Inventory is low in many areas, so the perfect home is tough to find. But buyers who know exactly what they want are at an advantage.

By Marilyn Kennedy Melia CTW Features

Homebuyers: Are you serious? In this nascent housing recovery, the supply of homes for sale is low in many areas.

At the end of 2012, reports the National Association of Realtors, the number of housing units for sale was the lowest in more than a decade.

Many expect more owners to stake a “For Sale” sign once they see how quickly other signs in the neighborhood are replaced with “Sold” banners.

But for now, real estate agents and recent purchasers say home buyers need to know what they want, be creative about how to find it, and act quickly to get it.

An attractive home garners lots of interest, says David McIlvane, an associate broker with Keller Williams and former president of the Greater Baltimore Board of Realtors. “I just had an open house for a four-bedroom home in a good school district … I arrived 10 minutes before it was scheduled to start, and there were already five buyers lined up outside.”

Yes, there is competition for properties, but a home is a major purchase and buyers should be wary of a rushed decision, warns Suzanne Fogel, a DePaul University professor who’s an expert in consumer behavior. “Have a checklist of the features you must have in a home,” she advises. “If a home doesn’t have [those features], don’t sway. And don’t let an attractive feature you didn’t put a priority on grab your attention and make you overlook what you need in a home.”
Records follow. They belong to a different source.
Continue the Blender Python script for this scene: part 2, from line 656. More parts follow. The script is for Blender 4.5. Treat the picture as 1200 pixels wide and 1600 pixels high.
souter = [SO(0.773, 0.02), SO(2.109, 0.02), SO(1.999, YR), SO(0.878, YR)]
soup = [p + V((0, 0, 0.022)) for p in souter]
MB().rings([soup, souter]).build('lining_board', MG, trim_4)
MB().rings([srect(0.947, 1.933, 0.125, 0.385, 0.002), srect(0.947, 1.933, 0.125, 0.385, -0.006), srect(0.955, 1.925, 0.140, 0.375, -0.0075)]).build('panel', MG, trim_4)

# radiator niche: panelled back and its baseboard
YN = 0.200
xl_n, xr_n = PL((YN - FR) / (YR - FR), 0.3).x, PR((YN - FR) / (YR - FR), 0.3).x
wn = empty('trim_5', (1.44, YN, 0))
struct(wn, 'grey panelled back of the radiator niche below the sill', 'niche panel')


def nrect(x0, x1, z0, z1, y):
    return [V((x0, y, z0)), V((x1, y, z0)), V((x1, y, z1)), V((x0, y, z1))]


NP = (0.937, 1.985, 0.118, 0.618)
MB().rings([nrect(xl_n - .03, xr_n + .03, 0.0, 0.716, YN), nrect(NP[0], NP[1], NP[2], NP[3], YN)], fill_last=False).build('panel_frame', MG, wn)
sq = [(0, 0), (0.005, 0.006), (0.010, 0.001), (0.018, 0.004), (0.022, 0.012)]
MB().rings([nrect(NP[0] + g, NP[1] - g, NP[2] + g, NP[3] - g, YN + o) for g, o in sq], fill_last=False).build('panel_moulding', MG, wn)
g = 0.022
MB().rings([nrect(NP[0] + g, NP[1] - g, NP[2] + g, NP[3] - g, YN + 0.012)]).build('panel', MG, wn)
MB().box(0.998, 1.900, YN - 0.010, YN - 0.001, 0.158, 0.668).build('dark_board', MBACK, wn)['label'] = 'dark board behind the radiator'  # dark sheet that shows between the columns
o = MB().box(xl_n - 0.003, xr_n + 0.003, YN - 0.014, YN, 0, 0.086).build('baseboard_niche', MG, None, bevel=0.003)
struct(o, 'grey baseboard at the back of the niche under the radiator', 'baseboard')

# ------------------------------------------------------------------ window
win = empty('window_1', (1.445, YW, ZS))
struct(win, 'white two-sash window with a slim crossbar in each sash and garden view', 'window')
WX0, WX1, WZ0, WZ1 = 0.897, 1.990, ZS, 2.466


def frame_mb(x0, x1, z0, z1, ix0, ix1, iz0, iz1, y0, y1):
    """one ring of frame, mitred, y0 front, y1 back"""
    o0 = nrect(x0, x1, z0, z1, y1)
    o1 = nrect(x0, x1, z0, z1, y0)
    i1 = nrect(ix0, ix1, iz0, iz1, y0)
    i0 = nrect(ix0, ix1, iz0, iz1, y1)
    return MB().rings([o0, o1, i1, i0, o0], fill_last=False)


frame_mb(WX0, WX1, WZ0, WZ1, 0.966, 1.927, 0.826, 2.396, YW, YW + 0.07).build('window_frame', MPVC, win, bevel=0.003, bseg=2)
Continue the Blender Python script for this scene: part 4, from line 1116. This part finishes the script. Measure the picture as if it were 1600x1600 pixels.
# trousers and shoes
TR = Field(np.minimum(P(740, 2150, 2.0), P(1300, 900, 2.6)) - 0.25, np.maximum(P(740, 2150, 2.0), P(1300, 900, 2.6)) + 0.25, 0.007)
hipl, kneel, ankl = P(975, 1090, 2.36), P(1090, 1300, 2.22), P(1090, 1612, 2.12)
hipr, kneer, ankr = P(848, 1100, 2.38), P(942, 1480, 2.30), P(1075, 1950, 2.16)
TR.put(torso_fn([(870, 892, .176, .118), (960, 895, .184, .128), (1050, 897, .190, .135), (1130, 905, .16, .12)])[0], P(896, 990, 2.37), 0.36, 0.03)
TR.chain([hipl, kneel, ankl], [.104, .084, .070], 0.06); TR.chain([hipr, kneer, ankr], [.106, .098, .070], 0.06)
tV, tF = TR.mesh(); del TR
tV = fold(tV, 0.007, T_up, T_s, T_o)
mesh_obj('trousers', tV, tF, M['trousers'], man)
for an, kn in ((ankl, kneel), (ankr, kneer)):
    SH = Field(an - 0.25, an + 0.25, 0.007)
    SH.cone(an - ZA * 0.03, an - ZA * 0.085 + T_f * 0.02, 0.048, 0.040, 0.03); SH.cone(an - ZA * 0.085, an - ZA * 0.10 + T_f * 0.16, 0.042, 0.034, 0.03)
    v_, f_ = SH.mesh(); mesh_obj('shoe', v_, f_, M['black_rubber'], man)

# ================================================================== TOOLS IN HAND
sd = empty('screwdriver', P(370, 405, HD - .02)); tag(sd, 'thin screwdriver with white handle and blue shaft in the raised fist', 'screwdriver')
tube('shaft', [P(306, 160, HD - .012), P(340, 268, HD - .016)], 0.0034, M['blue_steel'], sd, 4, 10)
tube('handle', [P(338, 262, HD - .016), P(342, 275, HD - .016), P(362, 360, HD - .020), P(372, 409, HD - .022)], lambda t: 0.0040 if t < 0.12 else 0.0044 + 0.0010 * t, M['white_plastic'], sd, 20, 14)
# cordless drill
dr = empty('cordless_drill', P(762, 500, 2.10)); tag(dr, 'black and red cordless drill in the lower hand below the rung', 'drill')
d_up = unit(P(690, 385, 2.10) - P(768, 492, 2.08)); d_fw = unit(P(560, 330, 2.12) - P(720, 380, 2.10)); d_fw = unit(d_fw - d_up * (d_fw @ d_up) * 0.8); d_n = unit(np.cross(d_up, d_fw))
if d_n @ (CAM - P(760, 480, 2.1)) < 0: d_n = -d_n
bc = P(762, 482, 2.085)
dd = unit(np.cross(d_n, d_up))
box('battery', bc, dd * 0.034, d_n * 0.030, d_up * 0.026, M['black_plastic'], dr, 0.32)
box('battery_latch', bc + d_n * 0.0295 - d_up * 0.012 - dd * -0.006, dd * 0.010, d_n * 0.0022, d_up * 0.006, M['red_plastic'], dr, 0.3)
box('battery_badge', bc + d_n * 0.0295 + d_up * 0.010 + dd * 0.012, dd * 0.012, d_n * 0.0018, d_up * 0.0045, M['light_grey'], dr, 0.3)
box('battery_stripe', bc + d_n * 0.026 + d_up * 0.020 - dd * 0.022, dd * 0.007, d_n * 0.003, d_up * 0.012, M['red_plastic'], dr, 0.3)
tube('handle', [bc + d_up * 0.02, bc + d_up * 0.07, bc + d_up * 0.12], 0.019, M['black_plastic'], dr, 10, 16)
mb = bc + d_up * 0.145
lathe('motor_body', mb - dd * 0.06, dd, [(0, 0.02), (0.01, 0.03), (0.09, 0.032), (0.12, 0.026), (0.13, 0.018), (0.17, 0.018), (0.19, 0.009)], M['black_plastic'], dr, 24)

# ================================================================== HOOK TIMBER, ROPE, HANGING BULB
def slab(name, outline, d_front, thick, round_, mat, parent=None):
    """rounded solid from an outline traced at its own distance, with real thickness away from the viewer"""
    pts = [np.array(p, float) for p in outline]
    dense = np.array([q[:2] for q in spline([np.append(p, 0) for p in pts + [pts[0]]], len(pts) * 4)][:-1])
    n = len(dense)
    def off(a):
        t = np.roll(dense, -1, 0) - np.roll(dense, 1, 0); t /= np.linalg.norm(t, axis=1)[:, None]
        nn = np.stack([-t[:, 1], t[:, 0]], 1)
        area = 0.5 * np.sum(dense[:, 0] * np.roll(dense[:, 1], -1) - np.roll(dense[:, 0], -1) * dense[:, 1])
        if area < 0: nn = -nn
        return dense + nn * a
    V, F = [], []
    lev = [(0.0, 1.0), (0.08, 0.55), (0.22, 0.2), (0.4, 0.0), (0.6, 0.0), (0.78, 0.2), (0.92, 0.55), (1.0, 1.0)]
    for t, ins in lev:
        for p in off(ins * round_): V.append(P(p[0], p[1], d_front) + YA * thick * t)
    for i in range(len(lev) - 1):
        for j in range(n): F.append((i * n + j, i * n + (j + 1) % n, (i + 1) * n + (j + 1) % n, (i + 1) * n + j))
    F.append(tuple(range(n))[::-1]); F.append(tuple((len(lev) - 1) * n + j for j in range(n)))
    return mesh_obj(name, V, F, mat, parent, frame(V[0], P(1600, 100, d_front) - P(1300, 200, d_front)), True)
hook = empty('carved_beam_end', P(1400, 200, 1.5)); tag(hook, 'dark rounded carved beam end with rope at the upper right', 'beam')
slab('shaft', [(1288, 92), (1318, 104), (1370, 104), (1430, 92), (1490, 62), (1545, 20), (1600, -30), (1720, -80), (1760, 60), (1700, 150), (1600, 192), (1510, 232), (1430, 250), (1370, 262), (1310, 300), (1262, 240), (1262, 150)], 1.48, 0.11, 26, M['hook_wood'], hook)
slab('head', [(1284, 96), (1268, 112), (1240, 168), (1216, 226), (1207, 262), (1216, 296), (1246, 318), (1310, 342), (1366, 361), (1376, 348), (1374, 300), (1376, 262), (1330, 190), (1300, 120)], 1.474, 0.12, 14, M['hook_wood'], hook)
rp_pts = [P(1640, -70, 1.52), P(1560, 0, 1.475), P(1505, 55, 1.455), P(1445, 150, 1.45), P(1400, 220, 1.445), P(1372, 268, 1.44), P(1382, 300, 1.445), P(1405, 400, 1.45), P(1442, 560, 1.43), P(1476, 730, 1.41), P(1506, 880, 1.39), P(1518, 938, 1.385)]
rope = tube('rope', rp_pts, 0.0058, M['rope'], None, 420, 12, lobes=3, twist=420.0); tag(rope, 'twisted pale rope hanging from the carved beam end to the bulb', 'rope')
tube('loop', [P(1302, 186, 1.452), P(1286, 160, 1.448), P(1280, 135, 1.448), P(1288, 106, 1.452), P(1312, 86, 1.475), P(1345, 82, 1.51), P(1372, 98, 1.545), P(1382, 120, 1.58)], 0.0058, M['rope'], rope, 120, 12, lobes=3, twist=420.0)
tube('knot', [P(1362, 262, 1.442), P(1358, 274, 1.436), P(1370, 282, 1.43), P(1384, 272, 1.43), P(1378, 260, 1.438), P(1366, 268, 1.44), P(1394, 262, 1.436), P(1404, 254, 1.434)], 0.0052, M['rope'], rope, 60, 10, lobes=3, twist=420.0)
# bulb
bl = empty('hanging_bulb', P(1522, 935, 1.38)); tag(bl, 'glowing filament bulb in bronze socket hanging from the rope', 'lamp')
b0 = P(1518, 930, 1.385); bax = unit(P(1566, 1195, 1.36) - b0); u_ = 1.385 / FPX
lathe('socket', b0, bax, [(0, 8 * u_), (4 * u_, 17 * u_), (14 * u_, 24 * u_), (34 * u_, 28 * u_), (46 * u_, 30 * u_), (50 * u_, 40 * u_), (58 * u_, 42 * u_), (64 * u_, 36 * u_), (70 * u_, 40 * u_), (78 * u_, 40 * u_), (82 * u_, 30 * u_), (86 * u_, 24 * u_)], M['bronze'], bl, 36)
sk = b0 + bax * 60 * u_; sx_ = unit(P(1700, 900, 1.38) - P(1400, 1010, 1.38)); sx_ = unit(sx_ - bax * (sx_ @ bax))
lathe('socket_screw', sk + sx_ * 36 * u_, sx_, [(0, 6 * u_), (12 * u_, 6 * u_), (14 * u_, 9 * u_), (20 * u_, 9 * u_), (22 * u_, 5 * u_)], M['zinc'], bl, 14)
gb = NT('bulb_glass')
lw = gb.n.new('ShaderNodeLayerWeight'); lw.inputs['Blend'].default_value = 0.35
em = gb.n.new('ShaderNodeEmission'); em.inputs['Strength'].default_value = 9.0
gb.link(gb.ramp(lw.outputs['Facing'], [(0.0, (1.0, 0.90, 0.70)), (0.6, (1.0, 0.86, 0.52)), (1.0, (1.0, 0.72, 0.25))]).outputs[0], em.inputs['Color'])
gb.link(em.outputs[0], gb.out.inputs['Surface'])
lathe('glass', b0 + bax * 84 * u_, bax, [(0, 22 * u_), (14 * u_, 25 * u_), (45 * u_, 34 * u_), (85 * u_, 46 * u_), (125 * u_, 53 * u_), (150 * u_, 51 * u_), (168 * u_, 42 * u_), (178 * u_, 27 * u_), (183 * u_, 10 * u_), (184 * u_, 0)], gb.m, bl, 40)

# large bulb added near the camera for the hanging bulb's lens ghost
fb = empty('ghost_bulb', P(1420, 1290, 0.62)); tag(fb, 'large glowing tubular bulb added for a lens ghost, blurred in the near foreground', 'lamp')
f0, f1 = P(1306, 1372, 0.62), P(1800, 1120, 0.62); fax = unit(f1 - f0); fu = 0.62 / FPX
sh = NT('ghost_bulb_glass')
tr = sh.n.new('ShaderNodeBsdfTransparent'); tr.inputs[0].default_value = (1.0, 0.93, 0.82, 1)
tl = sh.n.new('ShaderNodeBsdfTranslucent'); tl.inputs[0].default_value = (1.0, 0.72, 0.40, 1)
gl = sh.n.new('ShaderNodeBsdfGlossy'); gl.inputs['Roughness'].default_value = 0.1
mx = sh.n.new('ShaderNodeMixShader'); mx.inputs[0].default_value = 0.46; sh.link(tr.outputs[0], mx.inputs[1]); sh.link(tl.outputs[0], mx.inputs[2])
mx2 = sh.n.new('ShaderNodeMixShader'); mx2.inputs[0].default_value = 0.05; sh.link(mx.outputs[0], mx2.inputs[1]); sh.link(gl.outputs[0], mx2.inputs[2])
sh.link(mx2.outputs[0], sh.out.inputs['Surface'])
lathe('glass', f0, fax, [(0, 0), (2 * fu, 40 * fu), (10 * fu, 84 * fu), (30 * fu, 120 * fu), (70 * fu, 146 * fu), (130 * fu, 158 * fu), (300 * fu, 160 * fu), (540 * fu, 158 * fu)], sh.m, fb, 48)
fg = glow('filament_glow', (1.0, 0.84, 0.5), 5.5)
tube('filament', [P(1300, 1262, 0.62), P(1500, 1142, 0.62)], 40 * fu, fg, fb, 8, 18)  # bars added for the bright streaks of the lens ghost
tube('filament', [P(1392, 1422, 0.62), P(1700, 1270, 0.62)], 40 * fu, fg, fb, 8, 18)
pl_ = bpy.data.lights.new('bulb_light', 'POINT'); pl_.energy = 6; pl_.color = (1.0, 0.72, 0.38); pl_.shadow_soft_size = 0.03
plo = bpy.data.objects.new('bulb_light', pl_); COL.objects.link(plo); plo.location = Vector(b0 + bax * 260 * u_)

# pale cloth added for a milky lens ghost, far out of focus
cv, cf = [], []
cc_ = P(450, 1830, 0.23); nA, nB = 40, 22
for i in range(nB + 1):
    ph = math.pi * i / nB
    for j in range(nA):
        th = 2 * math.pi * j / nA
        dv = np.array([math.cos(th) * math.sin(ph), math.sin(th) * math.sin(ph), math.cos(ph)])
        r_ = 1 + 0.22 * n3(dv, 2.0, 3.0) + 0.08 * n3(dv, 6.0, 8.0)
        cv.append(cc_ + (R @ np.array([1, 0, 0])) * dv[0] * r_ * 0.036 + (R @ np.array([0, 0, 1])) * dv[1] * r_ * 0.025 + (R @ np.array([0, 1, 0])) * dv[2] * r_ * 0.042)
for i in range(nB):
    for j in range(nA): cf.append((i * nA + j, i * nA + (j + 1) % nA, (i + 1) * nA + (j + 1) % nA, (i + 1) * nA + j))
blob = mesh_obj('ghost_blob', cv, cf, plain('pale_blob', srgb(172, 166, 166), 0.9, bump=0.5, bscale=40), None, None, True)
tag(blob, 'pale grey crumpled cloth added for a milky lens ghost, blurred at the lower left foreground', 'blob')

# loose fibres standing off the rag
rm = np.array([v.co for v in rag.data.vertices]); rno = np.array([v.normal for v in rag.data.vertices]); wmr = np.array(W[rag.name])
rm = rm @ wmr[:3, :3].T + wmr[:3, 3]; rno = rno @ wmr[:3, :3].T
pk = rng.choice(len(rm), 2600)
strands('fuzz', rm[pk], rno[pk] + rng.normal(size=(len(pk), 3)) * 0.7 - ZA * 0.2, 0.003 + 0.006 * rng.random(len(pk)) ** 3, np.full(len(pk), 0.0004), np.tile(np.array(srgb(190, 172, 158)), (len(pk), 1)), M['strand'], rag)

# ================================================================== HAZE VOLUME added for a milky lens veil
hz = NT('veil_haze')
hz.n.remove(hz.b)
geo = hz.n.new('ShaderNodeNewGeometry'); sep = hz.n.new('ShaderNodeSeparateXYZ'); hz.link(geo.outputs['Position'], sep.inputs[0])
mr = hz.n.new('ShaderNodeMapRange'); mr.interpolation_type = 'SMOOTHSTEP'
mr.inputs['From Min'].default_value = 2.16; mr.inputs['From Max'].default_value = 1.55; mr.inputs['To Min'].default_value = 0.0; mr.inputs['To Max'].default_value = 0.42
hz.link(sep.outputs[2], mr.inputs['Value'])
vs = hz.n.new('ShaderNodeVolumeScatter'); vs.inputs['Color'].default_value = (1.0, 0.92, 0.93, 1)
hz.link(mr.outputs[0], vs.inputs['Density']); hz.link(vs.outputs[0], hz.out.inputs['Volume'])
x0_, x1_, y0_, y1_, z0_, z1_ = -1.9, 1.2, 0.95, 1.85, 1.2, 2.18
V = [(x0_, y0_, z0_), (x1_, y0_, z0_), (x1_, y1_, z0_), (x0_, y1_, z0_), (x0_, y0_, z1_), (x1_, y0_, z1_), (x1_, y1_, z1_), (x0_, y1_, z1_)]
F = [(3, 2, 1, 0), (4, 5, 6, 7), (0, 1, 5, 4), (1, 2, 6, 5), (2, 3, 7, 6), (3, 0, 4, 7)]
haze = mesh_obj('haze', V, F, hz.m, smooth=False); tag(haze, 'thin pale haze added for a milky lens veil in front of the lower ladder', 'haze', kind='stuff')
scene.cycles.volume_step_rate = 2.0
For more choices that do meet your criteria, some tips on widening the field.

Simply ask

“We wanted a home in a specialized development that had about 1,000 homes, and not one was for sale,” says Michael Crews of Escondido, Calif.

So, Crews made an offer to his two kids: Place a flyer on every door explaining that their family wanted to buy a home in that neighborhood. To ensure that not a home was missed, Crew offered $500 to each kid, should a seller step forward.

“We got a call from a man who was retiring,” Crews says. The note was the prompt he needed, and the deal quickly closed.

When a buyer makes the initial contact, it begs the questions: Does the seller get the upper hand in negotiations since the buyer is eager?

Not really, says Juan R. Aracena of JRNYC Properties. The New York City broker explains that mortgage lenders will need comparable sales, and buyers can’t get financing if they are paying significantly more than the recent sale prices for similar homes.

Set alerts

New real estate listings can pop up many times a day; it depends on when the listing agent sits down and enters the information in the “multiple listing service,” or MLS, shared by real estate agents.

Again, buyers who know what features they want are at an advantage. An agent can set parameters so that as soon as a listing pops up matching a buyer’s specifications, an email alert is sent, explains Casey Cooke, with Coldwell Banker Residential Brokerage, San Diego.

Look back

Supplies are low now, but a couple of years ago, large inventories languished in many areas, and discouraged sellers gave up and took their homes off the market.

“As an agent, I normally would solicit expired listings from one or two weeks ago, but with the scarcity of homes, I have had to go as far back as a year,” Aracena says.

Especially when they hear their home is now in demand by a buyer or buyers, the seller may decide to re-list, Aracena says.